2020: una svolta verso la partecipazione

Mercoledì, 08 gennaio 2020

L’avvio di un nuovo anno è sempre momento di bilanci (e di rilanci) anche in materia di lavoro. L’occasione è ancora più interessante quando la riflessione riguarda un intero decennio, come quello che ci siamo messi alle spalle, per trarne utili insegnamenti e nuove proposte d’azione.
Per molti lavoratori (veneti compresi) gli ultimi dieci anni sono stati segnati dalla perdita, effettiva o incombente, del posto di lavoro in conseguenza di una recessione che ha prodotto il declino di alcuni settori, la chiusura di innumerevoli aziende o comunque una loro ristrutturazione.
Questa condizione drammatica è stata affrontata dagli stessi lavoratori con grande senso di responsabilità nonostante non ne portassero alcuna responsabilità.

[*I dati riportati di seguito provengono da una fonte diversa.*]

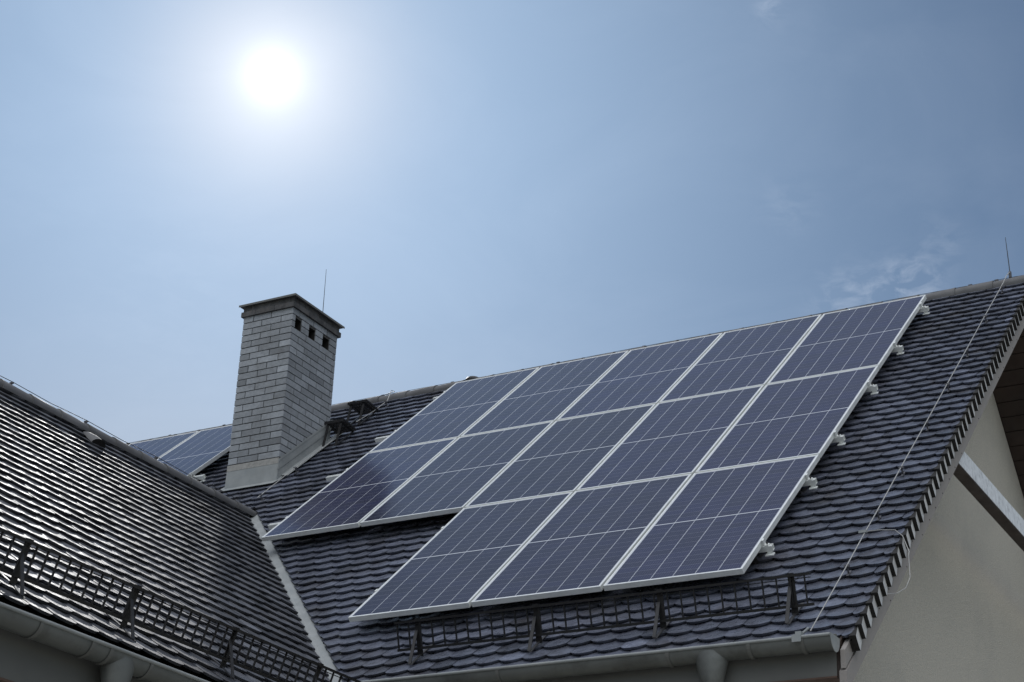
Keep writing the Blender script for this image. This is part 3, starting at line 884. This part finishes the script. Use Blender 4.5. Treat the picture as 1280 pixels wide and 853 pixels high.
# ------------------------------------------------------------------ snow guards
def snow_guard(F, brackets, a0, a1, base_b, dB, H, step, label, horiz_mid=False):
    org = F(a0, base_b, 0)
    e = empty('snow_guard', org); tag(e, label, 'snow guard', 'snow guards above the gutters')
    P = lambda a, t: F(a, base_b + dB * t, 0.012 + H * t)        # in the plane of the posts
    Q = lambda a, t, o: P(a, t) + (F(a, base_b - 1, 0) - F(a, base_b, 0)).normalized() * o
    def sec(a0_, a1_, t, w, h):
        m_ = MB(); m_.bar(Q(a0_, t, 0.012), Q(a1_, t, 0.012), w, h, up=(P(0, 1) - P(0, 0)).normalized())
        return m_
    sec(a0, a1, 0.985, 0.034, 0.014).build('top_rail', m_steel, e)
    m_ = MB(); m_.tube([Q(a0, 0.90, 0.014), Q(a1, 0.90, 0.014)], 0.0028, 6); m_.build('upper_wire', m_steel, e)
    sec(a0, a1, 0.24, 0.012, 0.018).build('bottom_rail', m_steel, e)
    gr = MB(); n = int((a1 - a0) / step)
    for i in range(n + 1):
        a = a0 + 0.012 + i * step
        if a > a1: break
        gr.bar(Q(a, 0.24, 0.014), Q(a, 0.985, 0.014), 0.0105, 0.008, up=(P(1, 0) - P(0, 0)).normalized())
    gr.build('grid_bars', m_steel, e)
    for a in brackets:
        b_ = MB()
        for da in (-0.010, 0.010):
            b_.bar(P(a + da, 0.0), P(a + da, 1.0), 0.005, 0.022, up=(P(1, 0) - P(0, 0)).normalized())
        b_.bar(P(a, 0.97), P(a, 1.03), 0.03, 0.03, up=(P(1, 0) - P(0, 0)).normalized())
        bo = b_.build('bracket', m_steel, e)
        s_ = MB()
        foot = F(a - 0.02, base_b - 0.125, 0.022)
        s_.bar(foot, P(a - 0.015, 0.70), 0.024, 0.006, up=(P(1, 0) - P(0, 0)).normalized().cross((P(0, 0.7) - foot).normalized()))
        s_.build('strut', m_steelg, bo)
        t_ = MB()
        t_.bar(F(a - 0.01, base_b - 0.135, 0.018), F(a - 0.0, base_b + 0.02, 0.022), 0.022, 0.005, up=(F(0, 0, 1) - F(0, 0, 0)))
        t_.bar(F(a, base_b + 0.02, 0.020), F(a, base_b + 0.17, 0.012), 0.022, 0.005, up=(F(0, 0, 1) - F(0, 0, 0)))
        t_.build('base_strap', m_steelg, bo)
    return e
snow_guard(MT, (2.89, 3.80, 4.69, 5.57), 2.72, 5.70, -0.515, 0.105, 0.225, 0.0915, 'black metal snow guard along the main roof below the solar panels')
snow_guard(WT, (-6.66, -5.80, -4.93, -4.07, -3.22, -2.34, -1.48), -7.2, -1.02, -4.80, 0.085, 0.225, 0.0835, 'black metal snow guard along the wing roof on the left')

# ------------------------------------------------------------------ roof steps by the chimney
def roof_step(u, v, label):
    org = MT(u, v, 0)
    e = empty('roof_step', org); tag(e, label, 'roof step', 'black metal steps between the chimney and the panels')
    w, dpt = 0.24, 0.23
    h = 0.13
    # horizontal grate carried by two brackets
    c0 = MT(u, v, 0.0) + Vector((0, 0, h))
    gt = MB()
    y0, y1 = -0.15, dpt - 0.15
    G = lambda x, y: c0 + Vector((x, y, -0.12 * (y - y0) + 0.01))
    for t in range(6):
        y = y0 + (y1 - y0) * t / 5
        gt.bar(G(-w / 2, y), G(w / 2, y), 0.009, 0.018)
    for t in range(8):
        x = -w / 2 + w * t / 7
        gt.bar(G(x, y0), G(x, y1), 0.009, 0.018, up=(0, 0, 1))
    gt.bar(G(-w / 2, y0 - 0.004) - Vector((0, 0, 0.004)), G(w / 2, y0 - 0.004) - Vector((0, 0, 0.004)), 0.008, 0.03)
    gt.build('grate', m_steel, e)
    for x in (-0.08, 0.08):
        b_ = MB()
        q0 = G(x, y0 + 0.01) - Vector((0, 0, 0.01)); q1 = MT(u + x, v - 0.26, 0.015); q2 = MT(u + x, v + 0.12, 0.02)
        b_.bar(q0, q1, 0.006, 0.028, up=(1, 0, 0)); b_.bar(q1, q2, 0.006, 0.028, up=(1, 0, 0)); b_.bar(q2, G(x, y1) - Vector((0, 0, 0.012)), 0.006, 0.028, up=(1, 0, 0))
        b_.bar(G(x, y0) - Vector((0, 0, 0.014)), G(x, y1) - Vector((0, 0, 0.014)), 0.006, 0.02, up=(1, 0, 0))
        b_.build('bracket', m_steel, e)
roof_step(-1.00, 5.22, 'lower black grated roof step touching the chimney flashing')
roof_step(-1.06, 5.84, 'upper black grated roof step just under the main ridge')

# ------------------------------------------------------------------ lightning protection
def wire_thing(name, label, cat, pts, r, mt_, holders, group=None, hold_h=0.05, extra=None, F=MT):
    org = Vector(pts[0])
    e = empty(name, org); tag(e, label, cat, group)
    w = MB(); w.tube(pts, r, 8); w.build('wire', mt_, e, smooth=True)
    for h in holders:
        h = Vector(h); n = (F(0, 0, 1) - F(0, 0, 0)).normalized() if F else Vector((0, 0, 1))
        m_ = MB(); m_.bar(h - n * hold_h, h + n * 0.006, 0.012, 0.010, up=(1, 0.1, 0)); m_.bar(h - Vector((0.018, 0, 0)), h + Vector((0.018, 0, 0)), 0.016, 0.014)
        m_.bar(h - n * hold_h - Vector((0, 0.03, 0.026)), h - n * hold_h + Vector((0, 0.03, 0.026)), 0.018, 0.004, up=n)
        m_.build('wire_holder', m_clip, e)
    if extra: extra(e)
    return e
vsw = [6.35, 6.05, 5.2, 4.39, 3.51, 2.63, 1.8, 0.9, 0.58, 0.07, -0.86]
pts = [Vector((5.79, RY, RZ + 0.10)), MT(5.785, 6.47, 0.085)] + [MT(5.77 + (0.004 if i % 2 else -0.004), v, 0.062 if i % 2 else 0.055) for i, v in enumerate(vsw)]
def extra(e):
    c_ = MB(); p = MT(5.745, -0.86, 0.045)
    c_.box((p.x - 0.028, -0.772, -0.738), (p.x + 0.028, -0.768, -0.700)); c_.box((p.x - 0.028, -0.768, -0.700), (p.x + 0.028, -0.66, -0.693)); c_.box((p.x - 0.018, -0.74, -0.693), (p.x + 0.018, -0.70, -0.668))
    c_.tube([p + Vector((-0.02, -0.05, -0.02)), p + Vector((0.02, -0.03, 0.02))], 0.008, 8)
    c_.build('gutter_clamp', m_lead, e)
    w = MB()
    pp = [MT(5.75, 0.58, 0.06), MT(5.87, 0.565, 0.065), MT(5.98, 0.54, 0.06), MT(6.03, 0.50, 0.03), MT(6.07, 0.42, -0.05), Vector((6.075, 0.41, 0.10)), Vector((6.08, 0.40, -0.05)),
          Vector((6.07, 0.33, -0.14)), Vector((6.05, 0.2, -0.21)), Vector((6.01, 0.06, -0.25))]
    w.tube(pp, 0.0030, 8); w.build('branch_wire', m_wire, e, smooth=True)
    c2 = MB(); q_ = MT(5.757, 0.58, 0.06); c2.box((q_.x - 0.03, q_.y - 0.014, q_.z - 0.009), (q_.x + 0.022, q_.y + 0.014, q_.z + 0.009)); c2.build('junction_clamp', m_lead, e)
wire_thing('lightning_conductor', 'pale lightning conductor wire running down the tiles near the right verge', 'wire', pts, 0.0040, m_wire,
           [MT(5.77, v, 0.055) for v in (6.2, 5.3, 4.36, 3.5, 2.63, 1.72, 0.93, 0.05)], extra=extra)
pts = [Vector((-0.9, y, 2.055 + (0.012 if i % 2 else 0.0))) for i, y in enumerate([2.6, 2.03, 1.56, 1.1, 0.63, 0.17, -0.28, -0.73, -1.3, -1.9, -3.0, -5.0, -8.0])]
pts = [p + Vector((0, 0, 0.016)) for p in pts]
wire_thing('lightning_conductor', 'thin dark conductor wire held above the ridge of the left wing', 'wire', pts, 0.0032, m_wired,
           [Vector((-0.9, y, 2.070)) for y in (2.03, 1.1, 0.17, -0.73, -1.63, -2.53)], F=None, hold_h=0.045)
pts = [MT(-0.98, 3.50, 0.05), MT(-0.985, 4.2, 0.06), MT(-0.99, 5.04, 0.05)]
wire_thing('lightning_conductor', 'short pale conductor wire rising beside the chimney to the lower roof step', 'wire', pts, 0.004, m_wire, [MT(-0.98, 3.56, 0.05), MT(-0.985, 4.25, 0.06)])
pts = [MT(-0.98, 5.55, 0.06), MT(-0.95, 5.9, 0.05), MT(-0.93, 6.2, 0.06), MT(-1.0, 6.45, 0.10), Vector((-1.05, RY, RZ + 0.06)), Vector((-1.2, RY, RZ + 0.04))]
wire_thing('lightning_conductor', 'short conductor wire from the upper roof step over the main ridge', 'wire', pts, 0.004, m_wire, [MT(-0.93, 6.15, 0.06)])
pts = [Vector((x, RY, RZ + 0.036 + (0.005 if i % 2 else 0))) for i, x in enumerate([-7, -5, -3, -1.2, 0.4, 1.9, 3.4, 4.6, 5.41, 5.79, 6.0])]
wire_thing('lightning_conductor', 'thin dark conductor wire along the main ridge above the panels', 'wire', pts, 0.0026, m_wired,
           [Vector((x, RY, RZ + 0.038)) for x in (-4.2, -3.4, -2.6, -1.2, -0.30, 1.0, 2.0, 5.41, 5.66)], F=None, hold_h=0.04)
def rod(P, H, lean, label):
    P = Vector(P); e = empty('lightning_rod', P); tag(e, label, 'lightning rod', 'lightning rods')
    m_ = MB(); m_.tube([P, P + Vector(lean) * 0.5 + Vector((0, 0, H * 0.5)), P + Vector(lean) + Vector((0, 0, H))], [0.0045, 0.004, 0.0022], 8); m_.build('rod', m_wired, e, smooth=True)
    b_ = MB(); b_.box((P.x - 0.012, P.y - 0.012, P.z - 0.06), (P.x + 0.012, P.y + 0.012, P.z + 0.0)); b_.build('clamp', m_clip, e)
rod((-1.385, Y1 + 0.06, 4.45), 0.95, (-0.01, 0, 0), 'thin lightning rod standing behind the brick chimney')
rod((5.79, RY, RZ + 0.10), 0.37, (-0.015, 0.0, 0), 'thin lightning rod on the right end of the main ridge')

Senso di responsabilità che ha permesso di salvaguardare e rilanciare, anche a costo di severi sacrifici, molte imprese. Le RSU e il sindacato hanno fatto la loro parte, specialmente nella nostra regione.
Queste esperienze hanno costruito una storia che ora non va buttata a mare ma, al contrario, deve rappresentare il paradigma di un nuovo modo di vivere le relazioni nelle aziende.
Va infatti definitivamente superato lo schema della contrapposizione inconciliabile tra impresa e lavoratori, tra capitale e lavoro e questo è possibile se si costruiscono strumenti di partecipazione attiva dei lavoratori alla gestione delle imprese, sia sul piano dell’organizzazione del lavoro, ma anche su quello della condivisione delle scelte strategiche.
I dipendenti di un’impresa sono i soggetti più interessati alla sua stabilità, alla sua capacità di stare nel mercato e anche di crescere, anche negli utili. Sono le condizioni che meglio garantiscono la continuità del posto di lavoro e il miglioramento delle condizioni di lavoro, retribuzioni comprese.
Questo cambiamento è oggi, a crisi (quasi) superata perché siamo in mezzo ad un sostanziale cambiamento degli assetti dell’apparato industriale, che è sempre meno impresa padronale tutta locale e sempre più impresa con partecipazioni azionarie straniere o di fondi di investimento, interessati spesso più al profitto immediato che alla continuità aziendale.
Il decennio che abbiamo davanti può essere, se lo vogliamo, quello “rivoluzionario” della partecipazione dei lavoratori all’impresa e della democrazia economica.
Una scelta troppe volte proclamata, annunciata, abbozzata, praticata (qua e là) ma mai portata fino in fondo, mai diventata fondamentale e concreta nelle relazioni industriali.
Per dare gambe alla partecipazione servono una legislazione di sostegno, una forte intesa tra le rappresentanze del lavoro e un cambiamento nella cultura imprenditoriale.
Il convegno “Imprese globali, azioni locali” del 13 gennaio ha al suo centro questi temi, a cui si aggiunge una nostra ulteriore convinzione: i territori dove si pratica la partecipazione hanno una carta in più nella sfida dello sviluppo globale, sono cioè più attrattivi verso le aziende e gli imprenditori che vogliono fare “buona impresa” e, viceversa, tengono lontano avventurieri e speculatori.